In Beziehung auf den Betrag der Discontirungen richtet sich ihre Wirksamkeit nach ihren Mitteln und der örtlichen Ausdehnung ihres Verkehrs; die Gesellschaftsbanken werden grössere Beträge als die Privatbanken discontiren und Banken der Hauptstädte grössere als die der Provinzialstädte; die grössten und meisten aber die Centralpunkte des Welthandels; so z. B. werden in London die amerikanischen Wechsel discontirt, die wegen der, in kleinen Räumen im grossen Werthbetrage versendbaren Baumwolle oft auf sehr grosse Summen lauten, gleichwie die Tratten auf Ostindien.*)

Die Handelsbanken selbst unterscheiden sich als Privatbanken und Gesellschaftsbanken, Stadtbanken und Provinzialbanken. Die Privatbanken bilden oft die Kundschaft der Gesellschaftsbanken, wie die Detaillisten die Kundschaft der Grosshändler bilden.

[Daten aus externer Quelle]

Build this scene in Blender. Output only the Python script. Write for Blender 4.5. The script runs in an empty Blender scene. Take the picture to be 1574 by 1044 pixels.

Die Kundschaft selbst dieser Banken ist ebenfalls verschieden und zwar der Qualität nach. Die erste Qualität besteht in solchen Häusern, die das Kapital der Bank nur selten oder gar nicht beanspruchen und mehr Depositen der Bank vorschiessen, als sie durch ihre Discontirungen

*) S. Die Lehre vom Wechselcurs; aus dem Englischen übersetzt von Schübler, S. 13.